Digital Highlights: The Grinnell Expedition

In an earlier post on this blog, we talked about the English attempts to locate Sir John Franklin, unsuccessful searcher after the Northwest Passage. Franklin left England in 1845 with two ships, the Erebus and Terror, on his second attempt to locate the Passage, one of the rocs’ eggs of nineteenth century navigation. The second voyage resulted in a worse disaster than the first — Franklin and some of his men had staggered back overland from the first attempt; the second resulted in the total loss of both ships and men.

The fate of the Franklin expedition was a source of considerable mystery, since the ships were merely listed as ‘missing’ for years. Multiple voyages were launched in search of Franklin and his ships, including the expedition Robert Goodsir shipped with.
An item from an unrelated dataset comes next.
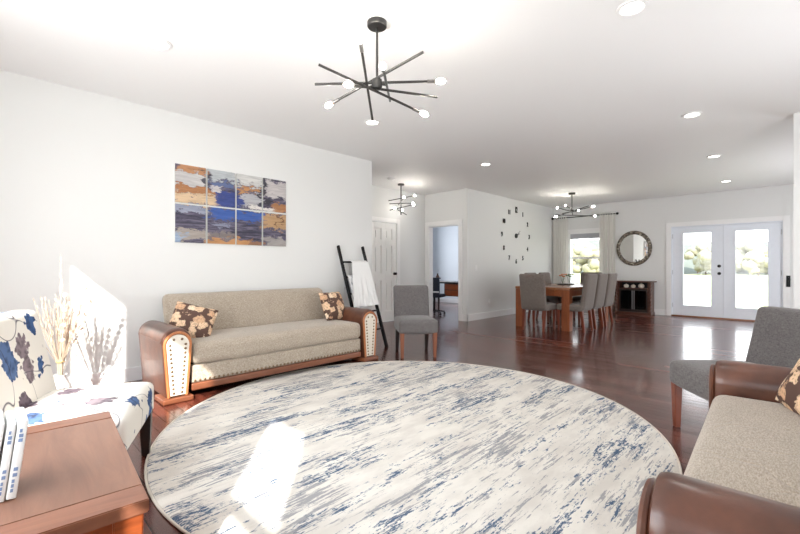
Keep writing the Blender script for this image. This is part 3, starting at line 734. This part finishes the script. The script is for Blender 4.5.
# ------------------------------------------------------------------ throw pillows
def pillow(label, loc, rot, w=.42, h=.42, th=.15, group='leaf print throw pillows'):
    mb = MB(); n = 16; vs = []; fs = []
    for side in (1, -1):
        for i in range(n + 1):
            for j in range(n + 1):
                u = -1 + 2 * i / n; v = -1 + 2 * j / n
                e = (max(0, 1 - u ** 2) * max(0, 1 - v ** 2)) ** .42
                pin = 1 - .06 * (1 - abs(u * v) ** .8) * (abs(u) ** 6 + abs(v) ** 6) / 2
                zz = side * (th / 2) * e + .008 * noise.noise(Vector((u * 2, v * 2, side)))
                vs.append((u * w / 2 * pin, v * h / 2 * pin, zz))
    m_ = (n + 1) ** 2
    for s_ in (0, 1):
        for i in range(n):
            for j in range(n):
                a = s_ * m_ + i * (n + 1) + j; q = (a, a + n + 1, a + n + 2, a + 1)
                fs.append(q if s_ == 0 else q[::-1])
    def bd(s_): 
        r_ = [i * (n + 1) for i in range(n + 1)] + [n * (n + 1) + j for j in range(1, n + 1)] + [i * (n + 1) + n for i in range(n - 1, -1, -1)] + [j for j in range(n - 1, 0, -1)]
        return [x + s_ * m_ for x in r_]
    A, B = bd(0), bd(1)
    for k in range(len(A)): fs.append((A[k], B[k], B[(k + 1) % len(A)], A[(k + 1) % len(A)]))
    mb.add(vs, fs); t = thing('throw_pillow', label, 'pillow', loc, 0, group); t.rotation_euler = rot
    mb.build('pillow_cover', M['leafy'], t)
    return t
pillow('brown leaf print pillow leaning in the left corner of the long sofa', (-4.05, 1.385, .61), (R(58), R(16), R(66)), .37, .34, .13)
pillow('brown leaf print pillow leaning in the right corner of the long sofa', (-4.14, 3.06, .64), (R(66), 0, R(98)), .36, .36, .13)
pillow('brown leaf print pillow at the far end of the right-hand sofa', (.10, 2.49, .65), (R(62), R(6), R(-65)), .42, .42, .14)
pillow('brown leaf print pillow at the near end of the right-hand sofa, barely in view', (.13, 1.44, .63), (R(60), 0, R(-100)), .40, .38, .14)

# ------------------------------------------------------------------ grey slipper chairs
def slipper_chair(name, label, loc, rz, mat, lm, W=.49, D=.52, sz0=.30, sz1=.46, top=.87, group=None, rake=12, legt=.026, legb=.018, cat='chair', curve=.02, bt=.085, dome=.025):
    """front faces local -y; origin on the floor between the front legs' line and the back"""
    t = thing(name, label, cat, loc, rz, group)
    def seatd(p_):
        return Vector((p_.x, p_.y, p_.z))
    MB().rbox(0, 0, (sz0 + sz1) / 2, W, D, sz1 - sz0, .035, 4, (0, 0, dome), 8, deform=seatd).build('seat', mat, t)
    tn = math.tan(R(rake))
    def bd(p_):
        dz = p_.z - sz0
        return Vector((p_.x, p_.y + dz * tn - curve * (1 - (2 * p_.x / W) ** 2) * -1 * min(1, dz * 3), p_.z))
    MB().rbox(0, D / 2 - bt * .35, (top + sz0 + .02) / 2, W * .985, bt, top - sz0 - .02, .032, 4, (0, .012, 0), 8, deform=bd).build('backrest', mat, t)
    for sx_ in (-1, 1):
        MB().taper(sx_ * (W / 2 - .04), -D / 2 + .04, 0, sz0 + .01, legb, legt).build('leg', lm, t, smooth=False, bevel=.003)
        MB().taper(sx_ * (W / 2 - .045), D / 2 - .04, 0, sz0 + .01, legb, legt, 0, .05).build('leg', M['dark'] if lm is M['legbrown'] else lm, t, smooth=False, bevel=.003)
    return t
# grey chair by the hall
fd = Vector((.8, -.61, 0)); ang1 = math.atan2(fd.x, -fd.y)
slipper_chair('slipper_chair', 'grey upholstered slipper chair standing beside the leaning ladder and long sofa', (-3.55, 3.92, 0), ang1, M['grey'], M['legbrown'])
ang2 = math.atan2(-.77, .64)
slipper_chair('slipper_chair', 'grey upholstered slipper chair behind the right-hand sofa', (-.29, 3.38, 0), ang2, M['grey'], M['leg'], W=.56, D=.54, curve=.05, top=.85)
# floral accent chair
ang3 = math.atan2(.42, -.91)
acc = slipper_chair('accent_chair', 'cream armless chair with blue and mauve flowers, in the sun beside the dried grasses', (-2.62, .36, 0), ang3, M['floral'], M['dark'], W=.66, D=.54, sz0=.25, sz1=.43, top=.885, rake=11, legt=.03, legb=.02, cat='chair', bt=.12, dome=.03)

# ------------------------------------------------------------------ coffee table
t = thing('coffee_table', 'low brown wooden coffee table in the bottom left corner', 'table', (-1.72, -.051, 0), R(-4.7))
hx, hy, zt = .443, .405, .5
MB().box(-hx + .1, hx - .1, -hy, hy, zt - .035, zt).build('tabletop', M['table_top'], t, smooth=False, bevel=.003)
for s_ in (-1, 1):
    a, b_ = sorted((s_ * (hx - .099), s_ * hx)); MB().box(a, b_, -hy, hy, zt - .035, zt + .001).build('breadboard_end', M['table_end'], t, smooth=False, bevel=.003)
    # end panel with a cut-out handle
    x0, x1 = sorted((s_ * (hx - .05), s_ * (hx - .025)))
    mb = MB().box(x0, x1, -hy + .05, -.02, .1, zt - .036).box(x0, x1, .14, hy - .05, .1, zt - .036).box(x0, x1, -.02, .14, .1, .36).box(x0, x1, -.02, .14, .405, zt - .036)
    mb.build('end_panel', M['table_body'], t, smooth=False)
    y0, y1 = sorted((s_ * (hy - .05), s_ * (hy - .03))); MB().box(-hx + .06, hx - .06, y0, y1, .1, zt - .036).build('side_panel', M['table_body'], t, smooth=False)
for sx_ in (-1, 1):
    for sy_ in (-1, 1):
        MB().taper(sx_ * (hx - .045), sy_ * (hy - .045), 0, zt - .036, .028, .034).build('leg', M['table_body'], t, smooth=False, bevel=.003)
MB().box(-hx + .08, hx - .08, -hy + .07, hy - .07, .1, .12).build('lower_shelf', M['table_body'], t, smooth=False)
# books
labs = ['white-spined book with blue print, first of the row and farthest right on the coffee table',
        'white-spined book standing second in the row on the coffee table',
        'pale grey book standing third in the row on the coffee table', 'white book at the left end of the row, cut by the photo edge']
for k in range(4):
    th = .021 if k != 1 else .018
    y = .068 - k * .0235
    b_ = thing('book', labs[k], 'book', (-1.50, y, zt), 0, 'white books on the coffee table'); b_.rotation_euler = (R(-7), 0, 0)
    hgt = (.205, .2, .208, .2)[k]; dp = .15
    MB().rbox(-dp / 2, -th / 2, hgt / 2 + .001, dp, th, hgt, .003, 2, k=2).build('cover', M['paper'] if k != 2 else M['cover'], b_)
    MB().box(-dp + .001, -.006, -th + .0035, -.0035, hgt - .001, hgt + .0015).build('page_block', M['canvas_edge'], b_, smooth=False)
    for z0 in ([.02, .032, .044, .06, .075, .15, .162, .175] if k != 2 else [.12]):
        MB().box(.0002, .0008, -th * .72, -th * (.45 if (z0 * 1000) % 3 else .3), z0, z0 + .009).build('spine_print', M['print'], b_, smooth=False)

# ------------------------------------------------------------------ canvases
Y0, Y1, Z0, Z1 = 1.425, 2.715, 1.38, 2.205; gap = .018
cw = (Y1 - Y0 - 3 * gap) / 4; ch = (Z1 - Z0 - gap) / 2
ords = ['leftmost', 'second from the left', 'third from the left', 'rightmost']
for r_ in range(2):
    for k in range(4):
        y = Y0 + k * (cw + gap); z = Z0 + (1 - r_) * (ch + gap)
        t = thing('canvas_panel', 'abstract blue and ochre canvas, %s in the %s row above the sofa' % (ords[k], ('upper', 'lower')[r_]), 'painting', (-4.7, y, z), 0, 'abstract canvas panels')
        MB().box(.001, .024, 0, cw, 0, ch).build('stretcher', M['canvas_edge'], t, smooth=False)
        MB().box(.0242, .0262, .0, cw, .0, ch).build('painted_face', M['art'], t, smooth=False)

# ------------------------------------------------------------------ dried grasses in a floor vase
vx, vy = -4.33, .46
t = thing('floor_vase', 'white floor vase behind the floral chair', 'vase', (vx, vy, 0))
MB().lathe([(.05, 0), (.07, .01), (.085, .07), (.07, .15), (.042, .20), (.038, .22), (.045, .24), (.04, .238), (.033, .22), (.035, .2), (.03, .17)], seg=28).build('vase_body', M['ceramic'], t)
t = thing('dried_grass_bouquet', 'tall bunch of pale dried grasses and round leaves by the sunlit wall', 'dried plant', (vx, vy, .1))
rg = random.Random(11)
stems = MB(); plume = MB(); tips = []
for k in range(46):
    a = rg.uniform(0, 2 * PI); sp = rg.uniform(.03, .21) if k else .02; L_ = rg.uniform(.62, .80) if k else 1.12
    dx, dy = math.cos(a) * sp * .85, math.sin(a) * sp
    if vx + dx * 1.1 < -4.66: dx = -.29
    p0 = Vector((math.cos(a) * .012, math.sin(a) * .012, .02)); p1 = Vector((dx * .1, dy * .1, .24)); p2 = Vector((dx * .55, dy * .55, L_ * .62)); p3 = Vector((dx, dy, L_))
    stems.tube([p0, p1, p2, p3], [.0028, .0024, .002, .0012], 5)
    # feathery head
    n_ = 9 if k else 18
    for q in range(n_):
        f = q / n_; base = p2.lerp(p3, f); d = (p3 - p2).normalized()
        o = Vector((rg.gauss(0, 1), rg.gauss(0, 1), rg.gauss(0, .5))).normalized()
        ln = .034 * (1 - f * .6)
        plume.tube([base, base + d * ln * .8 + o * ln * .45, base + d * ln * 1.6 + o * ln * .5], [.0012, .0032, .0006], 4, caps=False)
stems.build('stalks', M['stem'], t); plume.build('plumes', M['grass_dry'], t)
mb = MB()
for (sx_, sy_, h_) in ((.06, .16, .78), (.10, .02, .72), (-.02, .22, .66)):
    for q in range(7):
        f = .45 + q * .085; c_ = (sx_ * f, sy_ * f, .1 + h_ * f); mb.ball(c_, .022, 10, (.9, .35, 1) if q % 2 else (.35, .9, 1))
    mb.tube([(0, 0, .1), (sx_ * .5, sy_ * .5, .1 + h_ * .5), (sx_, sy_, .1 + h_)], .002, 5)
mb.build('round_leaf_sprays', M['euc'], t)
MB().tube([(.024 * math.cos(a * PI / 8), .024 * math.sin(a * PI / 8), .245) for a in range(17)], .006, 6).build('twine_tie', M['twine'], t)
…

The English were not the only ones going in search of Franklin, however. Noted American explorer Elisha Kent Kane shipped out on each of the Grinnell Expeditions — the first in 1850 and the second in 1853. The first voyage did result in the location of the first winter camp the Franklin expedition made during their attempted retreat. Kane himself experienced the full hardship of contemporary Arctic exploration, including scurvy and having to abandon icebound ships and retreat across ice and wintry land to safety. He successfully escaped the ice and wrote his memoir of the expeditions in the later 1850s.